Thursday, January 25, 2018

Tomoko Hori -- Seaside Hotel 805(シーサイドホテル805)


I've stayed at a few seaside hotels...well, more like bayside hotels but the water was still salty. One establishment was the Portopia Hotel in Kobe. The JET Renewers' Conference was held there in 1990 and all of us JETs who were planning to go onto another year of teaching were obliged to go there. It was a pretty luxurious place in a city that I thought resembled more like a metropolis in California than Tokyo. Mind you, within half a decade, the largest city in Japan would undertake a major urban project which begat Odaiba.


I actually bookmarked this song several months ago but have decided to put it up tonight. As much as there are a lot of City Pop songs that have been unearthed over the years and are still yet to be discovered by me, there are also a lot of aidoru tunes in the 1970s and 1980s that have remained unknown, and churlishly speaking, perhaps some of them should be left unknown. But that is of course a matter of personal opinion.

However, I did pick Tomoko Hori's(堀智子)"Seaside Hotel 805"(シーサイドホテル805)because I had never heard of this 70s aidoru and the song itself had that nostalgic hippy-skippy melody that screamed bell-bottomed pants and big hair.

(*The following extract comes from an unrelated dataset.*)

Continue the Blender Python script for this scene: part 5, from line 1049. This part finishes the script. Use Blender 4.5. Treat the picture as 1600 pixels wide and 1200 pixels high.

I could find barely anything about Hori but this page shows the 6 singles that she released in the mid-70s including this debut single which came out in August 1975. The cover of her made me think that she was auditioning for the main role in a live-action version of "Cutey Honey".

Written by Ou Yoshida(吉田旺)and composed by Koichi Morita(森田公一), "Seaside Hotel 805" not only feels like a happy 70s kayo with that loopy electric guitar and strings but there is a 1950s/1960s sax in there and the overall music has me thinking girls dancing in their go-go boots from the previous decade. No idea how Hori's aidoru career went but I'm glad that I could find some of these tunes that perhaps even many Japanese of a certain age (namely mine) had forgotten or not even known about.